Copy out all of the data exactly as it appears.

- **DATA SHOWN**
--- Start ---

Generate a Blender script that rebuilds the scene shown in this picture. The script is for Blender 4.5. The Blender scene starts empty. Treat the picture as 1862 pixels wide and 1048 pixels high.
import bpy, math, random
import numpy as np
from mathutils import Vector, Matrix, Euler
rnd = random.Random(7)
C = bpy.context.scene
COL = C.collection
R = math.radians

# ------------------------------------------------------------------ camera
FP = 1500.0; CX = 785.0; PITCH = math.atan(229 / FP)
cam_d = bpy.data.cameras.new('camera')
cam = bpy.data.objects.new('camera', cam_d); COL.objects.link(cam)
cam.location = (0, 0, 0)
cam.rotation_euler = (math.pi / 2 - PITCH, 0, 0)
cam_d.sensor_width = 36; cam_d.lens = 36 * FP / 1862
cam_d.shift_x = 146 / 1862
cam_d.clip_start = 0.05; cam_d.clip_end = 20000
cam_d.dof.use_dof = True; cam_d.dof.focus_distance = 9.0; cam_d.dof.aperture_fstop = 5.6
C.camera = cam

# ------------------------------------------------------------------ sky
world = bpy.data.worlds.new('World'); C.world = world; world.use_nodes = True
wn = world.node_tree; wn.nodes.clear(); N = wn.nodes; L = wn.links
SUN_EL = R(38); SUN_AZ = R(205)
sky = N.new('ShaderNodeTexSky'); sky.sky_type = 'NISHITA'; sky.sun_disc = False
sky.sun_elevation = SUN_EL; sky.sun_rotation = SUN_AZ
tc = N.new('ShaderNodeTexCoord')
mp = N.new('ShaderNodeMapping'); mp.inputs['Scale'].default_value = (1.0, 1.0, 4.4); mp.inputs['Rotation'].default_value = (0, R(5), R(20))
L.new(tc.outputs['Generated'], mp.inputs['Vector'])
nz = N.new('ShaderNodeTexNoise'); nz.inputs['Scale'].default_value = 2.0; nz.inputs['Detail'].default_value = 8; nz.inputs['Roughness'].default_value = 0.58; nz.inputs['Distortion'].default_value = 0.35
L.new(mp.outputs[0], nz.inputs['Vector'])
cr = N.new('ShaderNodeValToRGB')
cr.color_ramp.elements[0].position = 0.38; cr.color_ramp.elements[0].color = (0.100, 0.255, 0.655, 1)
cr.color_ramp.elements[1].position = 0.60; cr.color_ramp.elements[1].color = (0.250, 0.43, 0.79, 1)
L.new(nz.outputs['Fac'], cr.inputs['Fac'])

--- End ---

- **RESPONSE TO THIS TASK**
Generate a Blender script that rebuilds the scene shown in this picture. The script is for Blender 4.5. The Blender scene starts empty. Treat the picture as 1862 pixels wide and 1048 pixels high.
import bpy, math, random
import numpy as np
from mathutils import Vector, Matrix, Euler
rnd = random.Random(7)
C = bpy.context.scene
COL = C.collection
R = math.radians

# ------------------------------------------------------------------ camera
FP = 1500.0; CX = 785.0; PITCH = math.atan(229 / FP)
cam_d = bpy.data.cameras.new('camera')
cam = bpy.data.objects.new('camera', cam_d); COL.objects.link(cam)
cam.location = (0, 0, 0)
cam.rotation_euler = (math.pi / 2 - PITCH, 0, 0)
cam_d.sensor_width = 36; cam_d.lens = 36 * FP / 1862
cam_d.shift_x = 146 / 1862
cam_d.clip_start = 0.05; cam_d.clip_end = 20000
cam_d.dof.use_dof = True; cam_d.dof.focus_distance = 9.0; cam_d.dof.aperture_fstop = 5.6
C.camera = cam

# ------------------------------------------------------------------ sky
world = bpy.data.worlds.new('World'); C.world = world; world.use_nodes = True
wn = world.node_tree; wn.nodes.clear(); N = wn.nodes; L = wn.links
SUN_EL = R(38); SUN_AZ = R(205)
sky = N.new('ShaderNodeTexSky'); sky.sky_type = 'NISHITA'; sky.sun_disc = False
sky.sun_elevation = SUN_EL; sky.sun_rotation = SUN_AZ
tc = N.new('ShaderNodeTexCoord')
mp = N.new('ShaderNodeMapping'); mp.inputs['Scale'].default_value = (1.0, 1.0, 4.4); mp.inputs['Rotation'].default_value = (0, R(5), R(20))
L.new(tc.outputs['Generated'], mp.inputs['Vector'])
nz = N.new('ShaderNodeTexNoise'); nz.inputs['Scale'].default_value = 2.0; nz.inputs['Detail'].default_value = 8; nz.inputs['Roughness'].default_value = 0.58; nz.inputs['Distortion'].default_value = 0.35
L.new(mp.outputs[0], nz.inputs['Vector'])
cr = N.new('ShaderNodeValToRGB')
cr.color_ramp.elements[0].position = 0.38; cr.color_ramp.elements[0].color = (0.100, 0.255, 0.655, 1)
cr.color_ramp.elements[1].position = 0.60; cr.color_ramp.elements[1].color = (0.250, 0.43, 0.79, 1)
L.new(nz.outputs['Fac'], cr.inputs['Fac'])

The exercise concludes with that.